In general, a card-based access control solution is less intrusive than a biometric system, and more secure than keypad systems. Regardless of your decision, combining physical and digital identities is important and even highlighted at The CARTES Network last year. Industry experts agreed that the adoption of smart cards or mobile-enabled near-field communications will play a big role in access management.

Access control solution locks

Of course, you'll also need a lock that the access control solution can control electronically. The two main door options are electric strikes and magnetic locks.

Recent security events have encouraged the use of access control solutions in a variety of industries, including schools, offices and healthcare facilities. As the technology improves to meet consumers' demands, the benefits will be endless.

Key considerations before you buy

Durability.

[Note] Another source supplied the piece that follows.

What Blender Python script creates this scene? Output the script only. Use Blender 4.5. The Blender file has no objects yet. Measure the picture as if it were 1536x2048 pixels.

When purchasing an access control lock, think about durability. High-traffic doors will need more durable locks than entryways with minimal traffic. Durability should be based on how many uses a day a lock will get, not just on the number of people accessing a door; some employees may use a door 10 or 20 times a day.

Ease of use. Combination locks are easy to change as far as access control locks go, but they may cause difficulty for those who do not remember their access codes for entry.

Staff expansion. When considering fingerprint access, assess how much turnover your business has, or how many new employees (and fingerprints) you may need to add in the coming months and years. It is easier to hand out combinations to employees than it is to add fingerprints to a system.

Electrical reliance. Depending on where your business is located, electrical power may not be 100% reliable during certain times of the year. Take this into account when deciding between a mechanical keyless lock and an electronic keypad lock.

Technology. If your facility has a reliable source of electrical power, you have a wide selection of access control technology available to you. Many new access control locks function with wireless capabilities to cut down on the expense and hassle of traditional access control wiring in a door.

Backup keyed entry. A key backup is useful for keypad locks if you are concerned about forgetting the combination. Yet having a key backup also leaves the entry vulnerable to the same security issues as having keyed entry in the first place.

Last but not least, don’t forget to determine your handle preference - door knob, latch handle, or lever handle - and if you need an optional panic bar. Double-sided door options are also available. The type of door your business currently has may help decide the best lock for your building.